Bad reviews can be so good

Bad reviews can be so good

There’s nothing quite so fun as a review for a bad movie or restaurant. When it’s done with the proverbial British acid wit, it’s even better.

The restaurant critic for London’s Observer reviewed the new restaurant “Suka”, an expensive Malaysian-themed establishment just opened in that city. The beginning of the review tells you that you’re in for a good ride.

It takes a special kind of incompetence to create a restaurant with dysfunctional tables. At Suka, a new hipper-than-thou joint in London’s Sanderson Hotel, which does to the noble culinary traditions of Malaysia what the Romans did to the Sabine women, they have managed it.

A classical reference in the initial put-down. Excellent. It goes in that vein.

Most of the seating is at long, wide, refectory-style tables that are so high you have to sit around them on tall bar stools. It means the waiters can only reach one diner at a time, and if you are seated against the dividing wall, as we were, waiters have to walk 15ft down one side, across the end and back up again, to get from one guest to the other. Any attempt at conversation - ‘God I hate this place. How can they live with themselves,’ etc - kept being interrupted by waiters trudging off into the distance and back again to deliver cutlery, water or the bad news that dinner wasn’t over yet.

It goes on and on from there, sparing no words to express his disdain for the overpriced “concept” restaurant.
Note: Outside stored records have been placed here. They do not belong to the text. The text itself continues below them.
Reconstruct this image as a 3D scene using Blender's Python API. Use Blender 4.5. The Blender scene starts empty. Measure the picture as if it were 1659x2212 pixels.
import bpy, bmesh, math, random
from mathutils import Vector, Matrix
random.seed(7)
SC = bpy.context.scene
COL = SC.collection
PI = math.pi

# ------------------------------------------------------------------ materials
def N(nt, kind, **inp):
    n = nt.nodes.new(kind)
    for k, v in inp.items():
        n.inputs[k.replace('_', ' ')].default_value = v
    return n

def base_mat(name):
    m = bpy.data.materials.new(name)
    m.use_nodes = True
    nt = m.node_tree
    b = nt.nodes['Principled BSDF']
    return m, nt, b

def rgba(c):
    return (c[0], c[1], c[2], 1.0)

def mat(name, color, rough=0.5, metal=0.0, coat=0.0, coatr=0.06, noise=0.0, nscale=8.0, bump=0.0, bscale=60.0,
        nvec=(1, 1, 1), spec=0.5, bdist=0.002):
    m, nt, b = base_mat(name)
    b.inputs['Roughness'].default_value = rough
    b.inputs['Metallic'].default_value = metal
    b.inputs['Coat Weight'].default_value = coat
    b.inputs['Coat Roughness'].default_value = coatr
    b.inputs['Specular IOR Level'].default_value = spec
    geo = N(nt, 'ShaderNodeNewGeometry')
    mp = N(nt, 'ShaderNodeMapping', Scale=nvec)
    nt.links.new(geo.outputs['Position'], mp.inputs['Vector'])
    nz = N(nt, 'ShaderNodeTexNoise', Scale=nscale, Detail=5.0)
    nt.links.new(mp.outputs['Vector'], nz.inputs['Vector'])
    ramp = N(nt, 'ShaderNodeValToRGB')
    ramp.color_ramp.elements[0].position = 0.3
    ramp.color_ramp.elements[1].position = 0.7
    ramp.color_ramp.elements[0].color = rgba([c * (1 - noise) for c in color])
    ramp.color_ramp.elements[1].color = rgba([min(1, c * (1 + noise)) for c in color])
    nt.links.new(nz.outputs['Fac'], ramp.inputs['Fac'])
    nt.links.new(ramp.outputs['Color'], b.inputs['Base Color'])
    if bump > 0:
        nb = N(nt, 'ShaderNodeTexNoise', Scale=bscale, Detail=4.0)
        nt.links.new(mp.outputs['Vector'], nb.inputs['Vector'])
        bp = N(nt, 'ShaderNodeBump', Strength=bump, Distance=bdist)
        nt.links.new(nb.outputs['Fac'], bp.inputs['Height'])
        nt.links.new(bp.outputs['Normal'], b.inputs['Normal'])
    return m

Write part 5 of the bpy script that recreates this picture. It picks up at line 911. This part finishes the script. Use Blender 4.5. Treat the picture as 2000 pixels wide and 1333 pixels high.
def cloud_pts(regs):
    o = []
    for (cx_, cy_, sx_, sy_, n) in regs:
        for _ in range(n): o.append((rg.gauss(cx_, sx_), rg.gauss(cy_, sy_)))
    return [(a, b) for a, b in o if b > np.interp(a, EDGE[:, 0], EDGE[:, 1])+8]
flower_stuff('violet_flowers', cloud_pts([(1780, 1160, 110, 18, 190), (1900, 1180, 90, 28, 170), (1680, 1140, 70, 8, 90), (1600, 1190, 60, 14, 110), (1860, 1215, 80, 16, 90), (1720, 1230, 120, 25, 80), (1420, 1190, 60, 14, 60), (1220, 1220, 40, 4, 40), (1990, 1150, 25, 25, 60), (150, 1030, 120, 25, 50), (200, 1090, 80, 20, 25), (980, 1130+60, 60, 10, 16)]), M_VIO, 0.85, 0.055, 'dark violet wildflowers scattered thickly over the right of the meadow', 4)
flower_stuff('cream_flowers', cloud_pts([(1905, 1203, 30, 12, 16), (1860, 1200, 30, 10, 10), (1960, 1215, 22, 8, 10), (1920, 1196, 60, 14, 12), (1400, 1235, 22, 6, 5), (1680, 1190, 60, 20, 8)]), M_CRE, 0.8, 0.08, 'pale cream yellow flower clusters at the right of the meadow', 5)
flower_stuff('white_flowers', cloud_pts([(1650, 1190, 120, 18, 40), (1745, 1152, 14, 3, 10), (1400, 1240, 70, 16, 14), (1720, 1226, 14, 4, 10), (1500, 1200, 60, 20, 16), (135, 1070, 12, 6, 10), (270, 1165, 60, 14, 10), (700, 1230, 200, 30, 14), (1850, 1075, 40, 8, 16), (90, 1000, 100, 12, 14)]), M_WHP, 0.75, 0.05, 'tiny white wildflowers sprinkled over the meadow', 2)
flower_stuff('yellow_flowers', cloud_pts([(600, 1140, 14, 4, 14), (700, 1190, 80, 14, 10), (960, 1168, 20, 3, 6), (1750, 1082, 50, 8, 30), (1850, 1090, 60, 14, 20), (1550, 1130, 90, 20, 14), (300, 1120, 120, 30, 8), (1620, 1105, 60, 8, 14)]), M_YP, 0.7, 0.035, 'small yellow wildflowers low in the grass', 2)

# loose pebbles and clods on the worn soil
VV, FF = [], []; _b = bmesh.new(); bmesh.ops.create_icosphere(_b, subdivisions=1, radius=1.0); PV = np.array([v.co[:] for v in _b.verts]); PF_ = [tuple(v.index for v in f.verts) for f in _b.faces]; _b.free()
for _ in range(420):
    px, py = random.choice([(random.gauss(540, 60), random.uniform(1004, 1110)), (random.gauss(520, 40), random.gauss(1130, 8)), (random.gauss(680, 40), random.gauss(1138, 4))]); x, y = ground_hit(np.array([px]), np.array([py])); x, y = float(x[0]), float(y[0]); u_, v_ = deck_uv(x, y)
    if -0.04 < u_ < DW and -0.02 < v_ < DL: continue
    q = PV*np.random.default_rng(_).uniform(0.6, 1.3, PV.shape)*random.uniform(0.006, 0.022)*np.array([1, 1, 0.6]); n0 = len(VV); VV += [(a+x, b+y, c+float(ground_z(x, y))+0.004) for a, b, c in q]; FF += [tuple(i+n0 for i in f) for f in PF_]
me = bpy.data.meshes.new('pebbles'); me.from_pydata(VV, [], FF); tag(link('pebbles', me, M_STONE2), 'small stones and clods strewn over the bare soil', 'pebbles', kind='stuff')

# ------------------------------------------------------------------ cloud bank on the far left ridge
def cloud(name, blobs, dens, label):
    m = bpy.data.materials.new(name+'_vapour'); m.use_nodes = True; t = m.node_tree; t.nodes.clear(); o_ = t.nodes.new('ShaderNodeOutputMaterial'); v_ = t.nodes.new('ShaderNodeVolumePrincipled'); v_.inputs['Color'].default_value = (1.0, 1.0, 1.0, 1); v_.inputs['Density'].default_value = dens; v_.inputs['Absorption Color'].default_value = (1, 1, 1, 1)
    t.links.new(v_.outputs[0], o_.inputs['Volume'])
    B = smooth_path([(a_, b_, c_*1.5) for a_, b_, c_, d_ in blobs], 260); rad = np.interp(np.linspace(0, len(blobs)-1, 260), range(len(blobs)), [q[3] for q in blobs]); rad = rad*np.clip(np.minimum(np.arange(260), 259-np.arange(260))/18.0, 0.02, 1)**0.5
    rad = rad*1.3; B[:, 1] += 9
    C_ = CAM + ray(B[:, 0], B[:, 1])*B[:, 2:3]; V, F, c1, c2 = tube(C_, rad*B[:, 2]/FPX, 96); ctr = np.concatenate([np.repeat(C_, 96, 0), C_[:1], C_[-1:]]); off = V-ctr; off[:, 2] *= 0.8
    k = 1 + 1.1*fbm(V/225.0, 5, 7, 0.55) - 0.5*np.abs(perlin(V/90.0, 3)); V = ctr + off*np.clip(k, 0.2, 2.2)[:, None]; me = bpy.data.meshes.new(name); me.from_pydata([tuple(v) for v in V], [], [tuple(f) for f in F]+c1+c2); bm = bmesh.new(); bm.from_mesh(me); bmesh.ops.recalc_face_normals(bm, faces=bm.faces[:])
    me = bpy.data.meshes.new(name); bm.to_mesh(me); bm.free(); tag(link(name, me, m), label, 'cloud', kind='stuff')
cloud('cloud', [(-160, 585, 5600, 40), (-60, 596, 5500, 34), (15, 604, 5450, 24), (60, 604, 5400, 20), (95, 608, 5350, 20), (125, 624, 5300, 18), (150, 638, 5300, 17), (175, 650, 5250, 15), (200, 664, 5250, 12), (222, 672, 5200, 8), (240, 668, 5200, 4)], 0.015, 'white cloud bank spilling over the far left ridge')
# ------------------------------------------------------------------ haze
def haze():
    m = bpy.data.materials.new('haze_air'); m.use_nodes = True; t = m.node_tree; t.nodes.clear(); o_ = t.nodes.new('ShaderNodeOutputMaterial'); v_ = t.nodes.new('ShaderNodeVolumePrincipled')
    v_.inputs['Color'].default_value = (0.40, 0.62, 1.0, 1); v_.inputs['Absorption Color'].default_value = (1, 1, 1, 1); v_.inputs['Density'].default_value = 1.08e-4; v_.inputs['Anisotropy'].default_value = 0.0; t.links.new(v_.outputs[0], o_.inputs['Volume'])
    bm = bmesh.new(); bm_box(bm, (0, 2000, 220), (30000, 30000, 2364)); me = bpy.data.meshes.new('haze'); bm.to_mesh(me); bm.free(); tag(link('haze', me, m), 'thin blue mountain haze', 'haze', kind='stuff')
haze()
The owner of the restaurant is Jeffrey Chodorow, a New York restaurateur, whose Japanese steakhouse in that city received a poor review from New York Times critic Frank Bruni. Chodorow didn’t take the no-stars review sitting down, taking out a full-page ad in the same newspaper, striking bad at Bruni, his review, and all restaurant reviewers.

Perhaps the Observer can expect to make another big ad sale very soon.